** START **

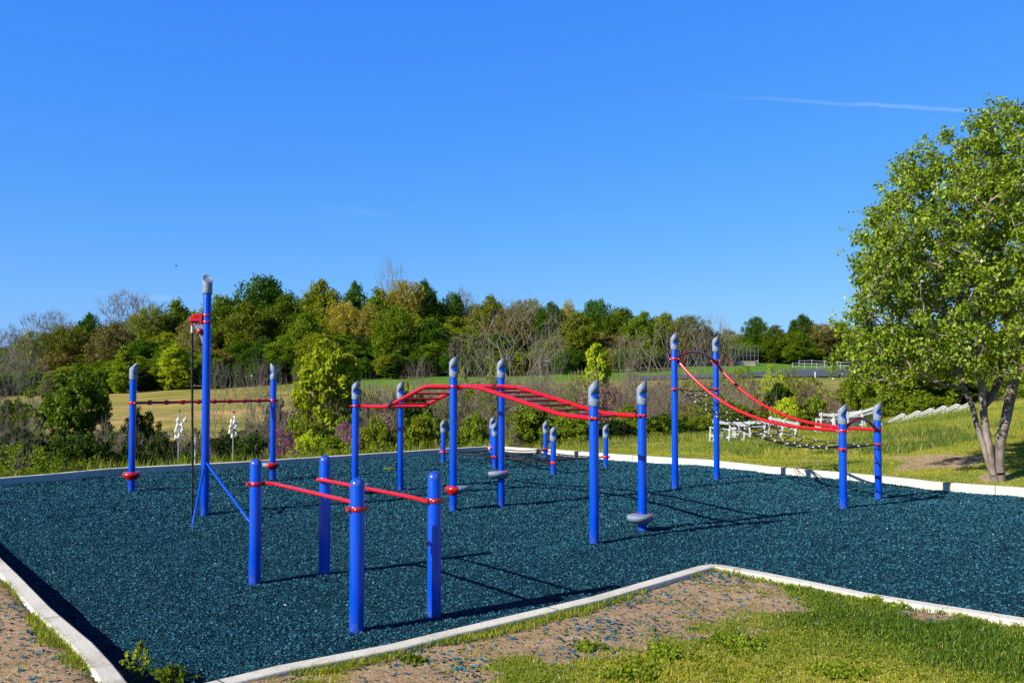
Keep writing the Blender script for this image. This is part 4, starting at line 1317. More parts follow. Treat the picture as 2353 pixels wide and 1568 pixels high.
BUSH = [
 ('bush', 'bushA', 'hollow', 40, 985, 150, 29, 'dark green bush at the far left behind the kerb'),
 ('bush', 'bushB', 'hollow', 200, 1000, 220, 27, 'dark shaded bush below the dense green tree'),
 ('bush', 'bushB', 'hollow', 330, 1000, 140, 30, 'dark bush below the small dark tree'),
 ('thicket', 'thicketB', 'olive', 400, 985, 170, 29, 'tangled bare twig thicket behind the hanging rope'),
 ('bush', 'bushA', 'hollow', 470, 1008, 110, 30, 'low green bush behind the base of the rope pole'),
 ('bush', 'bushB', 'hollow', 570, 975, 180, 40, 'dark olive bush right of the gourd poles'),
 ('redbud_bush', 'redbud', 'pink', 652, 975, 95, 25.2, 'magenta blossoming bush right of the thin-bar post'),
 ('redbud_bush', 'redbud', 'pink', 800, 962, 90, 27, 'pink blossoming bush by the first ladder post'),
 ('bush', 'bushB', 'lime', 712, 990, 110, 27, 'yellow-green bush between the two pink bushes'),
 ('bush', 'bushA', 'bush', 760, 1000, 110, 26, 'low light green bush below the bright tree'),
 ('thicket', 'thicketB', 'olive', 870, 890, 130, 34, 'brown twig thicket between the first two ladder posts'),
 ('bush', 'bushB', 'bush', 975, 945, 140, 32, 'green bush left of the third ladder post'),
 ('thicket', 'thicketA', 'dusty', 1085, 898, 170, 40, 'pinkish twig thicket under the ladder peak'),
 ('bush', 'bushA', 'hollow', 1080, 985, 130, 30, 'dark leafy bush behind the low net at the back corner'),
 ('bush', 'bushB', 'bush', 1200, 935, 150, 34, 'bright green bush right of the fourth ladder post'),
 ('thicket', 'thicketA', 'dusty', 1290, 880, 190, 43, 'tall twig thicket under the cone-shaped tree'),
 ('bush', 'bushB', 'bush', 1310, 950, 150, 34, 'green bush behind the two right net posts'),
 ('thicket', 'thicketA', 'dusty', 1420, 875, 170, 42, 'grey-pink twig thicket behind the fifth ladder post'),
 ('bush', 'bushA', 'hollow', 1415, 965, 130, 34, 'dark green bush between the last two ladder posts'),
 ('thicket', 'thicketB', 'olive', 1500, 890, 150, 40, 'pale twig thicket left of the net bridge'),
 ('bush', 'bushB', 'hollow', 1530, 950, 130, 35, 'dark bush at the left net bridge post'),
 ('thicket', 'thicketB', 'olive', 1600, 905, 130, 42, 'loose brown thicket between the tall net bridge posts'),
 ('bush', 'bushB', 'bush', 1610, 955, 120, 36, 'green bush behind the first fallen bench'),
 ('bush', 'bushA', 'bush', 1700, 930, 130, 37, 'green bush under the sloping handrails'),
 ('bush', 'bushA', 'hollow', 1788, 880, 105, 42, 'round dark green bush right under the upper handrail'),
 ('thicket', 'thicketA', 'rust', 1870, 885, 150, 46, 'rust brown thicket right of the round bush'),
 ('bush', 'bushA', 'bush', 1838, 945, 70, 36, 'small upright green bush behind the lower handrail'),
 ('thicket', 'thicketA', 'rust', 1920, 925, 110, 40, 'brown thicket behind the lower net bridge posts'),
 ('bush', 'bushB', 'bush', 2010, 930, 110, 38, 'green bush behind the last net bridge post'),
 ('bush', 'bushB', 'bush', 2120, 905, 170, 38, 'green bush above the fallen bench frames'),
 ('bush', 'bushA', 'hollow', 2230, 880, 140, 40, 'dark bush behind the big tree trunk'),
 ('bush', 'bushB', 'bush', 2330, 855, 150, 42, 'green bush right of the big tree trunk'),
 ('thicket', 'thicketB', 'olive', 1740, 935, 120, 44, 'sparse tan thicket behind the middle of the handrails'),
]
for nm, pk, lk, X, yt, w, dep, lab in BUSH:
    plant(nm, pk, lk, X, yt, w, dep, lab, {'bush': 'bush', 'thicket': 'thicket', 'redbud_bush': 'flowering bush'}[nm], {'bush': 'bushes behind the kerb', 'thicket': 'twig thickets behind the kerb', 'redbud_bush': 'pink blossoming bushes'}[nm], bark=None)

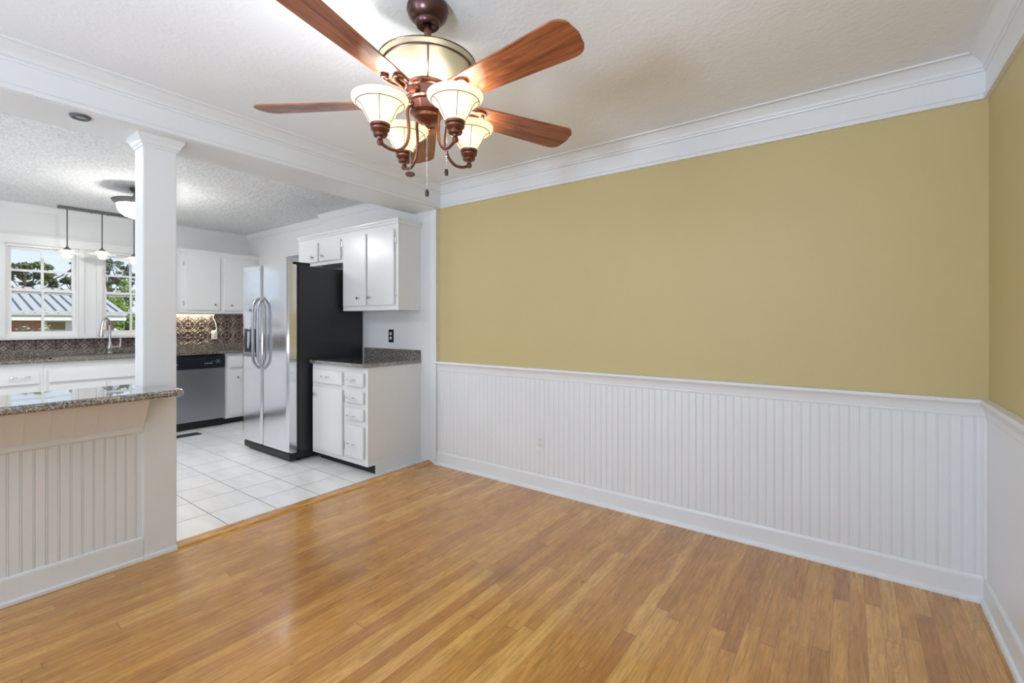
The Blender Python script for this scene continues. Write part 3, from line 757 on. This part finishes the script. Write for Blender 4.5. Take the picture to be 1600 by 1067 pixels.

** END **

Directive - Print every entry exactly as written, without the pictures.

Exercise answer -
Keep writing the Blender script for this image. This is part 4, starting at line 1317. More parts follow. Treat the picture as 2353 pixels wide and 1568 pixels high.
BUSH = [
 ('bush', 'bushA', 'hollow', 40, 985, 150, 29, 'dark green bush at the far left behind the kerb'),
 ('bush', 'bushB', 'hollow', 200, 1000, 220, 27, 'dark shaded bush below the dense green tree'),
 ('bush', 'bushB', 'hollow', 330, 1000, 140, 30, 'dark bush below the small dark tree'),
 ('thicket', 'thicketB', 'olive', 400, 985, 170, 29, 'tangled bare twig thicket behind the hanging rope'),
 ('bush', 'bushA', 'hollow', 470, 1008, 110, 30, 'low green bush behind the base of the rope pole'),
 ('bush', 'bushB', 'hollow', 570, 975, 180, 40, 'dark olive bush right of the gourd poles'),
 ('redbud_bush', 'redbud', 'pink', 652, 975, 95, 25.2, 'magenta blossoming bush right of the thin-bar post'),
 ('redbud_bush', 'redbud', 'pink', 800, 962, 90, 27, 'pink blossoming bush by the first ladder post'),
 ('bush', 'bushB', 'lime', 712, 990, 110, 27, 'yellow-green bush between the two pink bushes'),
 ('bush', 'bushA', 'bush', 760, 1000, 110, 26, 'low light green bush below the bright tree'),
 ('thicket', 'thicketB', 'olive', 870, 890, 130, 34, 'brown twig thicket between the first two ladder posts'),
 ('bush', 'bushB', 'bush', 975, 945, 140, 32, 'green bush left of the third ladder post'),
 ('thicket', 'thicketA', 'dusty', 1085, 898, 170, 40, 'pinkish twig thicket under the ladder peak'),
 ('bush', 'bushA', 'hollow', 1080, 985, 130, 30, 'dark leafy bush behind the low net at the back corner'),
 ('bush', 'bushB', 'bush', 1200, 935, 150, 34, 'bright green bush right of the fourth ladder post'),
 ('thicket', 'thicketA', 'dusty', 1290, 880, 190, 43, 'tall twig thicket under the cone-shaped tree'),
 ('bush', 'bushB', 'bush', 1310, 950, 150, 34, 'green bush behind the two right net posts'),
 ('thicket', 'thicketA', 'dusty', 1420, 875, 170, 42, 'grey-pink twig thicket behind the fifth ladder post'),
 ('bush', 'bushA', 'hollow', 1415, 965, 130, 34, 'dark green bush between the last two ladder posts'),
 ('thicket', 'thicketB', 'olive', 1500, 890, 150, 40, 'pale twig thicket left of the net bridge'),
 ('bush', 'bushB', 'hollow', 1530, 950, 130, 35, 'dark bush at the left net bridge post'),
 ('thicket', 'thicketB', 'olive', 1600, 905, 130, 42, 'loose brown thicket between the tall net bridge posts'),
 ('bush', 'bushB', 'bush', 1610, 955, 120, 36, 'green bush behind the first fallen bench'),
 ('bush', 'bushA', 'bush', 1700, 930, 130, 37, 'green bush under the sloping handrails'),
 ('bush', 'bushA', 'hollow', 1788, 880, 105, 42, 'round dark green bush right under the upper handrail'),
 ('thicket', 'thicketA', 'rust', 1870, 885, 150, 46, 'rust brown thicket right of the round bush'),
 ('bush', 'bushA', 'bush', 1838, 945, 70, 36, 'small upright green bush behind the lower handrail'),
 ('thicket', 'thicketA', 'rust', 1920, 925, 110, 40, 'brown thicket behind the lower net bridge posts'),
 ('bush', 'bushB', 'bush', 2010, 930, 110, 38, 'green bush behind the last net bridge post'),
 ('bush', 'bushB', 'bush', 2120, 905, 170, 38, 'green bush above the fallen bench frames'),
 ('bush', 'bushA', 'hollow', 2230, 880, 140, 40, 'dark bush behind the big tree trunk'),
 ('bush', 'bushB', 'bush', 2330, 855, 150, 42, 'green bush right of the big tree trunk'),
 ('thicket', 'thicketB', 'olive', 1740, 935, 120, 44, 'sparse tan thicket behind the middle of the handrails'),
]
for nm, pk, lk, X, yt, w, dep, lab in BUSH:
    plant(nm, pk, lk, X, yt, w, dep, lab, {'bush': 'bush', 'thicket': 'thicket', 'redbud_bush': 'flowering bush'}[nm], {'bush': 'bushes behind the kerb', 'thicket': 'twig thickets behind the kerb', 'redbud_bush': 'pink blossoming bushes'}[nm], bark=None)

The Blender Python script for this scene continues. Write part 3, from line 757 on. This part finishes the script. Write for Blender 4.5. Take the picture to be 1600 by 1067 pixels.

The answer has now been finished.